__Task description__
Return each line that holds the word "from".

___

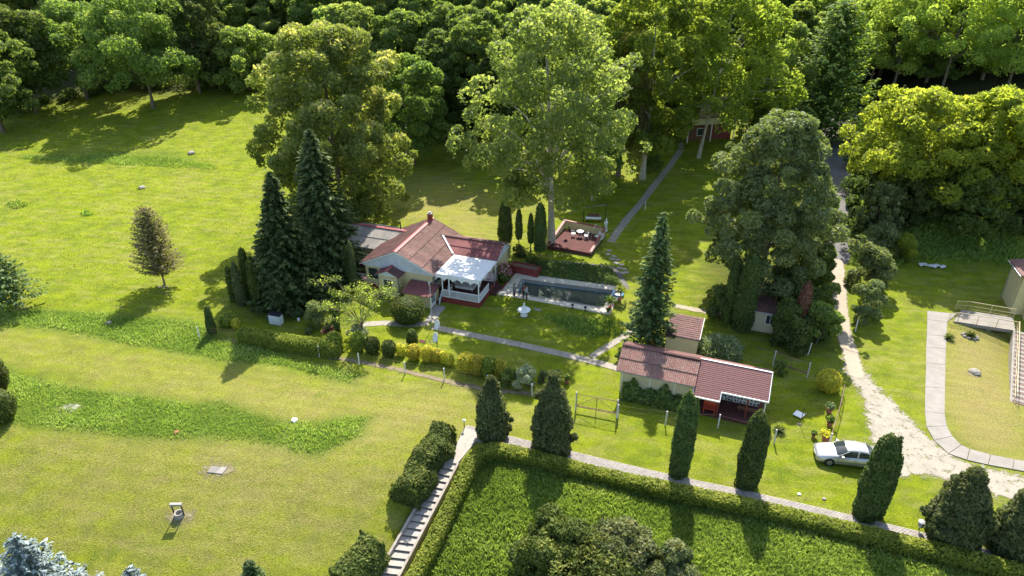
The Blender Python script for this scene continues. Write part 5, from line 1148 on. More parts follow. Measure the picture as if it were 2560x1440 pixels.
# ------------------------------------------------------------------ the car
m, t_, N, L, B = nodes('silver_car_paint'); B.inputs['Base Color'].default_value = (.50, .49, .47, 1); B.inputs['Metallic'].default_value = .55; B.inputs['Roughness'].default_value = .3; B.inputs['Coat Weight'].default_value = .6; B.inputs['Coat Roughness'].default_value = .08; M['paint'] = m
M['tyre'] = plain('tyre_rubber', (.02, .02, .02), .9, .2, 9); M['carglass'] = plain('car_glass', (.03, .04, .04), .05, .1, 1); M['lampglass'] = plain('headlight_glass', (.55, .57, .58), .15, .1, 5); M['trim'] = plain('black_trim', (.015, .015, .015), .6, .2, 9)
def loft(rings, m, name, parent, smooth=True, caps=True):
    n = len(rings[0]); mb = MB(); vs = [v for r_ in rings for v in r_]; fs = [(i * n + k, i * n + (k + 1) % n, (i + 1) * n + (k + 1) % n, (i + 1) * n + k) for i in range(len(rings) - 1) for k in range(n)]
    mb.add(vs, fs, smooth)
    if caps: mb.add(rings[0], [tuple(range(n))], False); mb.add(rings[-1], [tuple(range(n - 1, -1, -1))], False)
    return mb.build(name, m, parent)
pc = (P(2048, 1140) + P(2190, 1172)) / 2; cdir = P(2168, 1169) - P(2068, 1157); cth = math.atan2(cdir.y, cdir.x)
car = thing('parked_car', 'silver saloon car parked on the grass behind the third tall thuja', 'car', P(2115, 1150), cth)   # x runs from nose (-) to tail (+)
def ring(x, hw_, z0, zb_, zt, hin):
    return [(x, -hw_ * .86, z0), (x, -hw_, z0 + .12), (x, -hw_ * 1.0, (z0 + zb_) / 2), (x, -hw_ * .97, zb_), (x, -hw_ * hin, zt), (x, 0, zt + .03), (x, hw_ * hin, zt), (x, hw_ * .97, zb_), (x, hw_, (z0 + zb_) / 2), (x, hw_, z0 + .12), (x, hw_ * .86, z0)]
prof = [(-2.3, .55, .32, .48, .52), (-2.26, .72, .22, .58, .64), (-2.1, .82, .18, .64, .72), (-1.7, .87, .17, .72, .82), (-1.2, .885, .17, .80, .90), (-.85, .89, .17, .85, .95), (0, .895, .17, .90, .93), (1.0, .895, .17, .92, .96), (1.5, .885, .18, .92, 1.02), (1.95, .86, .2, .88, 1.0), (2.2, .80, .24, .82, .93), (2.29, .66, .32, .7, .78)]
loft([ring(x, w_, z0, zb2, zt, .82) for x, w_, z0, zb2, zt in prof], M['paint'], 'body', car)
gh = [(-.98, .70, .90, .93), (-.25, .62, .9, 1.34), (.1, .60, .9, 1.405), (.7, .60, .9, 1.40), (1.15, .60, .9, 1.33), (1.75, .66, .9, .99)]
loft([[(x, -.80, zb2), (x, -w_ - .02, zt - .05), (x, -w_ + .08, zt), (x, 0, zt + .02), (x, w_ - .08, zt), (x, w_ + .02, zt - .05), (x, .80, zb2)] for x, w_, zb2, zt in gh], M['carglass'], 'windows', car)
loft([[(x, -w_ - .035, zt - .055), (x, -w_ + .06, zt + .012), (x, 0, zt + .035), (x, w_ - .06, zt + .012), (x, w_ + .035, zt - .055), (x, w_ - .05, zt - .1), (x, -w_ + .05, zt - .1)] for x, w_, zb2, zt in [(-.30, .62, .9, 1.335), (.1, .60, .9, 1.405), (.7, .60, .9, 1.40), (1.18, .60, .9, 1.335)]], M['paint'], 'roof', car)
for s in (-1, 1):
    mb = MB()
    for x0, x1, y0, y1, z0, z1 in ((-1.0, -.28, .81, .655, .92, 1.32), (.36, .42, .82, .655, .90, 1.37), (1.75, 1.15, .81, .64, .95, 1.31)):
        mb.prism([(x0, s * y0, z0), (x0 + .09, s * y0, z0), (x1 + .09, s * y1, z1), (x1, s * y1, z1)], (0, s * .02, 0))
    mb.build('pillar', M['paint'], car)
    for x in (-1.42, 1.35):
        wh = MB(); wh.lathe([(.32, -.1), (.335, -.06), (.335, .06), (.32, .1), (.2, .105)], 20); Mx = Matrix.Translation((x, s * .80, .325)) @ Matrix.Rotation(R(90), 4, 'X'); wh.v = [tuple(Mx @ Vector(v)) for v in wh.v]; wo = wh.build('wheel', M['tyre'], car)
        rm = MB(); rm.lathe([(.21, -.112 if s > 0 else .0), (.2, .0 if s > 0 else .112)], 16); 
        for k in range(5): a = k * 1.2566; rm.box(.03, .2, -.025, .025, -.125, .125, Matrix.Rotation(a, 4, 'Z'))
        rm.v = [tuple(Mx @ Vector(v)) for v in rm.v]; rm.build('rim', M['metal'], wo)
        ar = MB(); ar.lathe([(.37, -.005), (.38, .0), (.37, .005)], 20); ar.v = [tuple(Matrix.Translation((x, s * .888, .325)) @ Matrix.Rotation(R(90), 4, 'X') @ Vector(v)) for v in ar.v]; ar.build('wheel_arch', M['trim'], car)
    MB().prism([(-2.2, s * .45, .52), (-2.24, s * .68, .52), (-2.05, s * .80, .60), (-1.95, s * .70, .70), (-2.12, s * .45, .66)], (-.03, 0, .03)).build('headlight', M['lampglass'], car)
    MB().box(2.2, 2.27, s * .62 - .14, s * .62 + .14, .66, .82).build('tail_light', plain('red_lens', (.3, .01, .01), .2, .1, 5), car)
    MB().box(-.72, -.55, s * .93 - .09, s * .93 + .09, .93, 1.05).build('mirror', M['paint'], car)
    MB().box(-.9, 1.45, s * .894, s * .9, .52, .55).build('side_moulding', M['trim'], car)
    for x in (-.86, .40, 1.30): MB().box(x - .006, x + .006, s * .888, s * .8965, .28, .88).build('door_gap', M['trim'], car)
    for x in (.22, 1.12): MB().box(x - .08, x + .08, s * .895, s * .915, .74, .77).build('door_handle', M['trim'], car)
MB().box(-2.30, -2.24, -.4, .4, .28, .42).build('grille', M['trim'], car); MB().box(-2.315, -2.29, -.26, .26, .44, .53).build('number_plate', M['white'], car)
# ------------------------------------------------------------------ trees
def tree(name, label, p, V, tint, m, tk, bark='bark', group=None, rotz=0):
    t = thing(name, label, 'tree', p, rotz, group); link('crown', cardmesh('crown', V, tint, M[m]), t); tk.build('trunk', M[bark], t); return t
def dec(label, px, ytop, wpx, m, seed, z0=.22, nleaf=24000, leaf=.26, nclump=150, lump=.2, tr=.28, bark='bark', name='broadleaf_tree', tip=0.0, weep=0.0, lean=(0, 0), prof=None, nl=9, ztrunk=.8, shape=None, p=None, hmul=1.0):
    p = p or P(*px); h = top_z(p, ytop) * hmul; rad = wpx * mpp(p) / 2 * 1.02; rng = np.random.default_rng(seed)
    V, T, C = decid_crown(rng, h * .97, rad, h * z0, nclump, nleaf, leaf, prof, lump, tip, weep, lean)
    tk = trunk_mb(h, tr, h * ztrunk, C, nl, lean, rng); return tree(name, label, p, V, T, m, tk, bark)
def con(label, px, ytop, wpx, m, seed, z0=.8, name='spruce_tree', tr=.2, bark='bark', p=None, **kw):
    p = p or P(*px); h = top_z(p, ytop); rad = wpx * mpp(p) / 2; V, T = conifer(np.random.default_rng(seed), h, rad, z0, **kw)
    mb = MB(); mb.tube([(0, 0, -.3), (0, 0, h * .5), (0, 0, h * .97)], [tr, tr * .6, .03], 7); return tree(name, label, p, V, T, m, mb, bark)
full = lambda u: math.sqrt(max(0, 1 - abs(2 * u - .85) ** 2.6 / 1.35)) if u < 1 else .1
tallp = lambda u: max(.15, math.sin(math.pi * min(1, u * .86 + .1)) ** .55)
domep = lambda u: max(.1, math.sqrt(max(0, 1 - max(0, (u - .35) / .66) ** 2.2)) * (.75 + .25 * min(1, u / .35)))
# the trees round the garden
dec('huge pale-barked plane tree with a loose light green crown behind the pool', (1378, 612), -5, 380, 'plane', 101, .20, 35000, .24, 300, .14, .42, 'palebark', 'plane_tree', .3, prof=lambda u: max(.2, math.sin(math.pi * min(1, u * .80 + .17)) ** .6) * (1 if u > .3 else .8), nl=26, lean=(-1.2, 0), ztrunk=.93)
dec('tall bright green plane tree just left of the stone path', (1605, 447), -70, 250, 'planeb', 102, .14, 32000, .27, 210, .15, .38, 'palebark', 'plane_tree', .3, prof=tallp, nl=14)
dec('slender leaning tree with a yellow-green crown in front of the chalet', (1745, 395), -70, 300, 'planeb', 103, .22, 40000, .26, 210, .16, .26, 'palebark', 'leaning_tree', .4, lean=(3.4, 2.5), nl=12, prof=full, ztrunk=.92)
dec('drooping olive-brown tree between the two plane trees', (1545, 440), 75, 150, 'willow', 104, .14, 22000, .3, 90, .26, .3, 'bark', 'weeping_tree', .2, .7, prof=tallp, nl=4)
dec('dark birch-like tree with pale trunk behind the iron pergola', (1480, 500), 330, 110, 'green', 105, .42, 8000, .24, 45, .3, .17, 'palebark', 'broadleaf_tree', 0)
dec('massive linden with yellowish blossom tips behind the house', (860, 560), 48, 320, 'linden', 106, .03, 62000, .24, 330, .15, .5, 'bark', 'linden_tree', .75, prof=domep, nl=6)
dec('fresh green tree tucked against the right side of the big linden', (1035, 410), 140, 165, 'green', 107, .12, 20000, .26, 90, .24, .25, 'bark', 'broadleaf_tree', .4, prof=tallp)
dec('big dark grey-green tree over the thujas and the hut', (1890, 742), 275, 300, 'grey', 108, .10, 62000, .19, 380, .13, .35, 'bark', 'broadleaf_tree', .2, prof=lambda u: max(.16, (1 - ((u - .35) / .68) ** 2) ** .75) if u > .35 else .72 + .28 * u / .35, nl=10)
dec('light green shrubby tree filling the gap between big grey tree and track', (2012, 690), 478, 100, 'green', 109, .05, 13000, .22, 60, .28, .15, 'bark', 'broadleaf_tree', .5, prof=tallp)
con('large dark spruce with broad skirts left of the house', (732, 758), 428, 200, 'spruce', 110, .9, nb=17, per=46, leaf=.30, droop=.22, dz=.42, power=.8)
con('tall spruce standing in front of the linden', (825, 690), 318, 215, 'spruceb', 111, 1.0, nb=16, per=42, leaf=.30, droop=.26, dz=.45, power=.7)
con('shaggy spruce with drooping branches behind the outbuilding', (1622, 862), 525, 140, 'spruceb', 112, 1.6, nb=12, per=44, leaf=.20, droop=.5, upturn=.35, dz=.40, power=.75, ragged=.35)
con('broad larch-like conifer with yellow-green tips beside the upper track', (2045, 350), -5, 250, 'larch', 113, 1.5, name='larch_tree', nb=15, per=44, leaf=.36, droop=.12, upturn=.3, dz=.62, power=.42, ragged=.35, tr=.3)
dec('olive-topped tree left of the broad larch', (1915, 345), 48, 135, 'linden', 114, .08, 16000, .28, 70, .26, .25, 'bark', 'broadleaf_tree', .5, prof=tallp)
con('thin brownish pine alone in the left field', (412, 712), 517, 128, 'brown', 115, 1.5, name='pine_tree', nb=13, per=52, leaf=.12, droop=-.42, upturn=.05, dz=.26, power=.5, ragged=.3, tr=.11)
con('blue-green spruce on a bare stem at the left edge of the field', (45, 770), 632, 165, 'spruceb', 116, 1.3, nb=13, per=34, leaf=.18, droop=.05, dz=.36, power=.62, tr=.12, p=P(40, 768))
con('silvery blue spruce at the bottom left, the larger of two', (135, 1545), 1335, 270, 'blue', 117, .2, nb=15, per=40, leaf=.17, droop=-.08, dz=.33, power=.85, tr=.1)
con('silvery blue spruce cut by the left bottom corner', (-20, 1530), 1345, 200, 'blue', 118, .2, nb=13, per=36, leaf=.17, droop=-.08, dz=.33, power=.85, tr=.1)
con('tiny tip of a blue spruce at the bottom between fir and big blue spruce', (375, 1560), 1415, 170, 'blue', 119, .2, nb=12, per=30, leaf=.15, droop=-.08, dz=.33, power=.9, tr=.08)
con('small dark fir at the bottom edge left of the stairs', (647, 1500), 1398, 95, 'spruce', 120, .1, name='fir_tree', nb=12, per=26, leaf=.13, droop=-.15, dz=.26, power=.8, tr=.06)
# spreading little tree in front of the house
p = P(906, 838); h = top_z(p, 705); rng = np.random.default_rng(121)
tk = MB(); fork = Vector((0, 0, 1.0)); tk.tube([(0, 0, -.2), (.05, 0, .5), fork], [.15, .12, .11], 7); ends = []
for k in range(11):
    a = k * .571 + rng.normal() * .15; l = rng.uniform(2.2, 3.7); e = Vector((math.cos(a) * l, math.sin(a) * l * .9, h * rng.uniform(.5, .92))); m1 = fork.lerp(e, .4) + Vector((0, 0, .5)); m2 = fork.lerp(e, .72) + Vector((0, 0, .35))
    tk.tube([fork, m1, m2, e], [.075, .05, .032, .012], 5)
    for q in range(5):
        s = m1.lerp(e, rng.uniform(.1, .9)) + Vector((0, 0, .2)); e2 = s + Vector((rng.normal() * .75, rng.normal() * .75, rng.uniform(.1, .6))); tk.tube([s, e2], .022, 4, .008); ends.append(e2); ends.append(s.lerp(e2, .6))
    ends.append(e)
E_ = np.array([tuple(e) for e in ends]); k = rng.integers(0, len(E_), 3000); Pp = E_[k] + rng.normal(size=(3000, 3)) * np.array([.24, .24, .14]); tree('umbrella_tree', 'low spreading tree with sparse yellowish leaves and bare twigs in front of the house', p, cards(Pp, np.tile([0, 0, 1.], (3000, 1)), .095, rng), rng.random(3000), 'acacia', tk)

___

__Completed task__
The Blender Python script for this scene continues. Write part 5, from line 1148 on. More parts follow. Measure the picture as if it were 2560x1440 pixels.
car = thing('parked_car', 'silver saloon car parked on the grass behind the third tall thuja', 'car', P(2115, 1150), cth)   # x runs from nose (-) to tail (+)